Re: Identity

(hal@rain.org)
Sun, 22 Nov 1998 18:58:11 +0100

These universalist theories of consciousness always seem to have the property that our livers should be conscious. They are pinched off from the rest of the universe just like our brains; they receive data about the state of the external world as our brains do (in the case of the liver, via chemicals in the blood); they even have a sort of model of the outside world in the sense that they try to maintain an equilibrium that is appropriate for current conditions.

If we explain consciousness by saying that the universe is somehow conscious, and the brain is just a pinched off piece, then we have a hard time explaining why all the other pinched off pieces aren't conscious.

David Chalmers proposes a similar theory. He suggests that the universe is filled with what he calls "proto-consciousness", every atom and particle imbued with a little bit of this mysterious stuff. Only when it is combined together in the proper way does it form consciousness as we know it. All we have to do now, he says, is to discover the laws which control when and how proto-consciousness combines to form true consciousness.

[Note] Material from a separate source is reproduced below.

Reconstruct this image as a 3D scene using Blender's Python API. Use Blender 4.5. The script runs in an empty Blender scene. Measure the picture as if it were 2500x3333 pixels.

Personally I think he's just trying to sugar-coat an unpalatable theory. We can't be sure that livers and baseball's *aren't* conscious. For all we know, they could have a merry internal life, full of laughter and love. But still the idea seems ridiculous. By saying that they're not conscious, they're just "proto-conscious" (and not defining what that means), Chalmers hopes to escape derision. But there's no more reason to believe that they are proto-conscious than that they are conscious. It's really the same idea, just dressed up nicer.